Wednesday, May 2, 2018

Wednesday, May 2, 2108, Bryant White

0:09:15 / 00:12:05 (Horace / Frannie)

Frannie here, filling in for Horace today in an effort to early up the review posting (due to popular demand) while he steers us from Bordeaux to Melun over the autoroutes of France. I’m a little rusty on the review front, plus I’ve been speaking mostly French for the last week, so bear with me s’il vous plaît. :)
In today’s puzzle we find an unclued, but referenced answer snaking its way down the center of the puzzle. It is “accessed” by other two other theme answers including 28D. WALLSCONCE (Something you might secretly push in a 19-Across (TROPHYROOM)) on the left, and FALSEPANEL (9D. Something you might secretly push in a 24-Down (BOOKCASE)) on the right.

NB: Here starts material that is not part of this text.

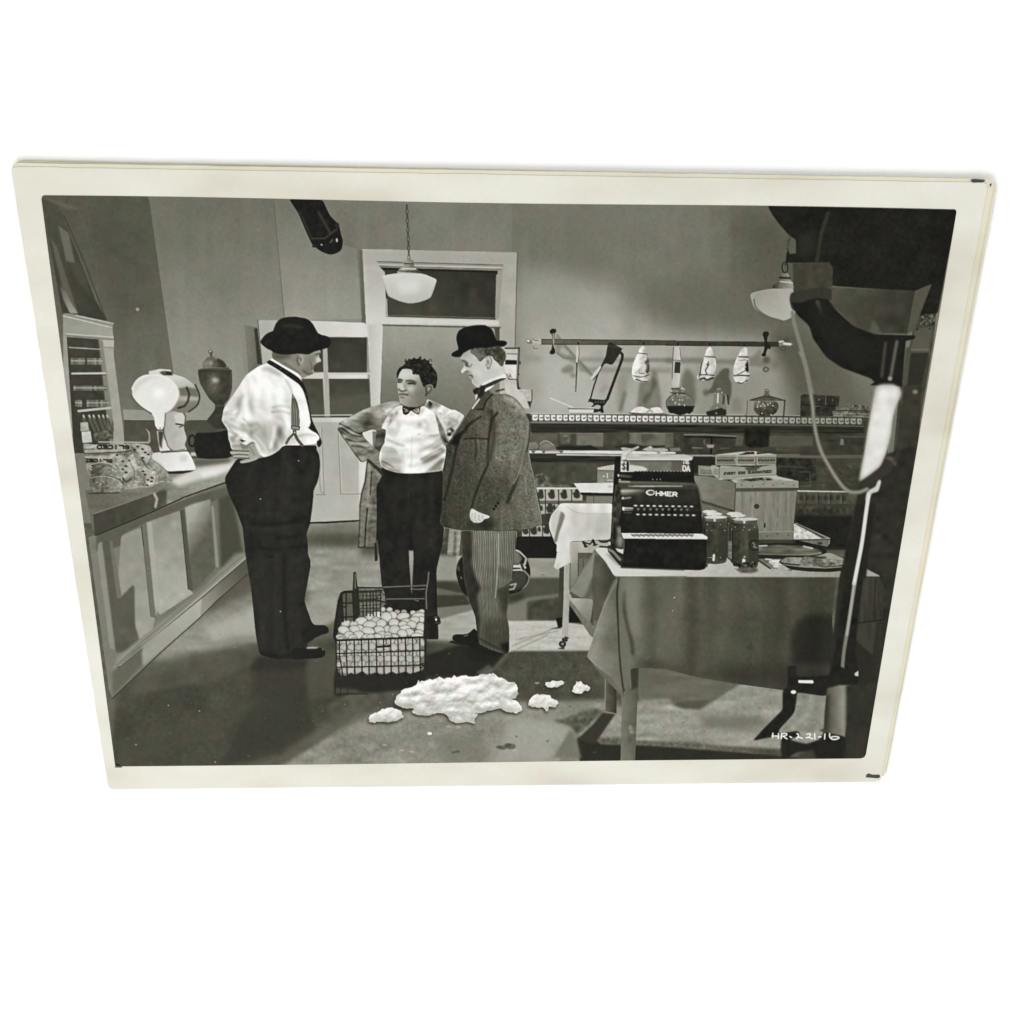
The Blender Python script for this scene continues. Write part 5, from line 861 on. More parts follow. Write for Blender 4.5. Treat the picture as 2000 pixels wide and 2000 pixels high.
# ---- right man: bowler hat, tweed jacket, striped trousers
reg('m3', 'person', 'printed figure of a slim man in a bowler hat, tweed jacket and striped trousers, seen in profile facing left')
for k, n in (('hat','bowler_hat'),('hair','hair'),('jack','jacket'),('trou','trousers'),('tie','bow_tie'),('shoe','shoe'),('hand','hand'),('coll','collar')): reg('m3.'+k, n, None, 'm3')
F(820, 1040, 300)
fl([(408,1330),(420,1295),(470,1280),(560,1282),(620,1270),(690,1200),(760,1300),(770,1400),(700,1430),(580,1420),(480,1395),(415,1355)], 34, 'm3.shoe', tex=(3,4)); fl([(365,1385),(410,1360),(560,1420),(480,1415)], 40, blur=.8); ln([(560,1300),(600,1290)], 3, 96, blur=1); fl([(740,1400),(1000,1500),(1060,1530),(900,1560),(720,1500),(600,1430)], 36, 'm3.shoe', blur=1); fl([(600,1430),(760,1420),(1060,1530),(960,1600),(700,1640),(600,1560)], 40, blur=4, clip='floor')
fl([(515,-20),(1228,-20),(1215,120),(1200,250),(1170,500),(1165,560),(1130,650),(1130,720),(1115,850),(1110,920),(1088,1050),(1120,1150),(1130,1300),(1130,1500),(1080,1530),(1020,1520),(900,1480),(750,1410),(740,1340),(720,1230),(700,1060),(650,930),(600,780),(560,600),(540,300)], (700,400,112,950,1200,76), 'm3.trou', tex=(3,12))
for i in range(26):
    x = 655+i*22.5; xb = 745+i*14.5
    ln([(x,-20),(x-8+(i-12)*.2,300),(x*.62+xb*.38,650),(xb-10,900),(xb,1200),(xb+i*1.2,1500)], 1.3, 172 if i % 3 else 150, clip='m3.trou', a=.62, sm=1)
    ln([(x+9,-20),(x+1,300),((x+9)*.62+(xb+6)*.38,650),(xb-3,900),(xb+7,1200),(xb+7+i*1.2,1500)], 1.5, 54, clip='m3.trou', a=.55, sm=1)
fl([(510,-30),(660,-30),(655,400),(700,560),(775,700),(720,800),(760,1100),(740,1400),(600,900),(540,500)], 52, blur=3, clip='m3.trou', tex=(4,8)); fl([(960,720),(1130,640),(1120,900),(1060,1100),(1000,900)], 62, blur=5, clip='m3.trou', a=.85); fl([(760,1100),(1130,1060),(1130,1540),(740,1420)], 60, blur=12, clip='m3.trou', a=.55); ln([(990,20),(985,400),(960,700),(950,820)], 2.5, 178, blur=.8, a=.7); fl([(990,420),(1160,500),(1150,590),(990,560)], 84, blur=4, clip='m3.trou', a=.6); ln([(1160,590),(1060,660),(980,690)], 2.5, 110, blur=1.5); ln([(750,1330),(900,1420),(1100,1500)], 3, 44, blur=2, a=.8, clip='m3.trou')
fl([(1000,1400),(1130,1380),(1130,1500),(1070,1535)], 38, blur=4, clip='m3.trou')
F(820, 820, 300)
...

Either might lead you to the HIDDENSTAIRCASE made up of three-letter sections of other answers forming its steps and risers identified by shaded squares, beginning with the first three letters of  HIDEAWAY at 20D (Secret spot).
Elsewhere, the puzzle was up and down (if I may). I thought the clue for 7D Quartets after some infighting (TRIOS) was unexpected and amusing. The clue for 66A. “Number two” (AIDE) made me LOL mostly because of what the answer wasn’t. I also enjoyed 4D. Not be a dinosaur (ADAPT), 70A. Good time for a pique-nique (ETE) (naturally), and 3D. Chianti or Asti Spumante (VINO). But, the top of the heap, clue-wise, was 24D. Where you might adjust the volume (BOOKCASE). Ha!
I also liked JOLT, SUMAC (as a nod to George Bernard Shaw), and CACHET (maybe another theme answer, or is just me?)
The barriques at Léoville-Poyferré.
I found some of the other fill to be more of an uphill climb like AUER (Violinist Leopold), YOWLS (despite the great word caterwauling in the clue), ONER (Extraordinary thing, in slang), and PAPA (Family nickname), not in terms of difficulty, but in their lack of élan. Overall though, it a fun solve.
~Frannie (& Horace (photo credit)).


  1. Thanks for your early posting. I enjoy reading the impressions of others about the nytimes crosswords and the blog I followed for quite some time became very negative. I could never post anything for fear of being criticized by one side or another. so it is a pleasure to have found you three. I agree with just about everything you said about today’s crossword.

  2. 8:27
    I agree with Emily that negativity should be right out, even when discussing a puzzle with NAZI and TMEN conspicuously lurking in the SE. And speaking of the latter, how about how it's adjacent to TNUT? ADOLESCENT is a pleasing word, though not a nice age. SNOOT is great, as is the not often seen DRAYS, despite its plural showing. AUER and ONER are terrible, but the crosses were fine. Time for me to hit the WINECELLAR.

  3. 5:27
    I suppose Leopold AUER is a bit out of date nowadays, but a classic bit of crosswordese. When young, he knew the great 19th century violinist Joseph Joachim, the violinist who performed all of Brahms's wonderful violin music. And later in life, he taught such great 20th century violinists as Jascha Heifetz, Mischa Elman, and Efrem Zimbalist.

    But I digress. Great great puzzle. I love the secrets hidden away in it.

  4. I wonder if the triple checked letters along the staircase explain why I had so much trouble in the middle. ENSE crossing ELI.... Anyway, totally agree about the delightful clues for BOOKCASE and TRIOS. Time was fairly typical for a Wednesday.